FCC vote could help close ‘homework gap’

The Federal Communications Commission is set to vote to expand Lifeline on March 31, which would help families get broadband subsidies.

Lifeline is about to get a helping hand from the Federal Communications Commission.

After months of hearings and raising awareness through blogs, media and events, the five commissioners are scheduled to vote on March 31 to officially modernize a program for low-income consumers to receive subsidies on their phone – and, now, broadband – service. The move could help thousands of low-income students and families get online to complete schoolwork at home.

It’s a major upgrade for a program that started in 1985 during the Reagan administration.

“Lifeline modernization is a critical piece of our agenda,” said Gigi Sohn, counselor to FCC Chairman Tom Wheeler, at the New America Foundation. “The revitalized [program] can help tackle the biggest barrier to broadband adoption: cost.”


For more than three decades, low-income Americans have been able to receive a monthly subsidy of $9.25 for landlines and wireless phone and communication services.

Starting in December, there will be a phase-in of mobile broadband minimum service standards so providers have time to adjust to the new business model. The amount of 3G data will eventually increase from 500 MB to 1 GB and beyond.

Starting in 2019, Sohn said, providers would have to offer bundled voice and data plans that meet Lifeline’s minimum service requirements.

“We believe three years will be enough time for the market to adapt,” she said. “Voice service will continue to be an important part of Lifeline, but we also believe low-income Americans must have access to broadband as well.”

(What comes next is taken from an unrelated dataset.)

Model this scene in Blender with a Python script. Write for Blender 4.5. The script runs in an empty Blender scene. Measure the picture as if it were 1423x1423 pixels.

The issue has been spearheaded by Commissioners Jessica Rosenworcel and Mignon Clyburn, both Democrats who argue that children desperately need Internet connections at home to do their homework as teachers increasingly assign lessons online.


Currently, Lifeline only has a 33 percent utilization rate. Advocates of the program are trying to raise more awareness of the new service in hopes of getting more people to take advantage of the subsidized program.

James Steyer, CEO and founder of Common Sense Media, a digital citizenship organization, praised the FCC’s move.

“Too many people today – including millions of young students – still cannot access those essential tools at home, where so much learning takes place,” he said in a statement. “We applaud the FCC’s draft Lifeline order because it will take America a critical step closer to eliminating the gaping divide between today’s digital haves and have nots.”